Savinkov was condemned to death for his part in organising the assassination of Grand Duke Sergius in 1905, but escaped to Switzerland, returning to Russia in 1917 where he became deputy minister of war in Kerensky's government. He opposed the Bolsheviks and settled for a time in Paris. On his second return to Russia he was again condemned to death. The sentence was commuted to life imprisonment, but he committed suicide in prison in 1925.
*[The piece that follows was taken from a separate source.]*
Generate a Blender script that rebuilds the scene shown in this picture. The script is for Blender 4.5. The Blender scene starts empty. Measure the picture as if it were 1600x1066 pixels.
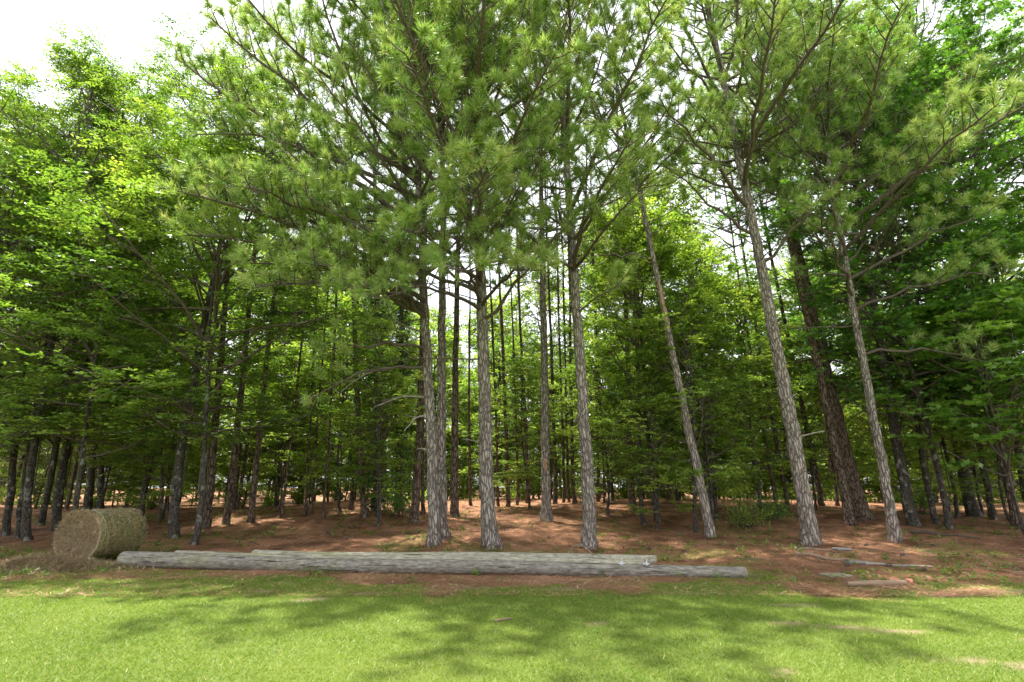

In his earlier letters Savinkov pesters Gippius to give her opinion of his novel Three Brothers, which he fears will lead to his expulsion from the [anti-Bolshevik] Party, but when she criticises it, he takes issue with her. Writing from Warsaw to Filosofov, he discusses his plans for a Russian-Polish union, and the need to replace Denikius by Tchaikovsky ("...there is no doubt that in the spring there will be a new campaign against the Bolsheviks..." [13 March 1920]). It appears that his correspondents did not share his enthusiasm for a coup, and he complains that they have betrayed him ("...that you would betray us sooner or later, I knew, even as early as when you were leaving for Danzig. But I could not foresee that you would betray us and our cause so self-confidently and so lightly..."). He gives a long list of grudges against them for their behaviour in Poland, where they failed to support the cause as they had promised, and points out that he has saved the "last anti-Bolshevist cause" and that thanks to him less blood was spilt on the march than anywhere else. Despite their quarrel, he protests that he still considers them as friends, but cannot forget his disappointment with them ("...you are careless friends... we needed your support, your help, your prayers, but they never came...").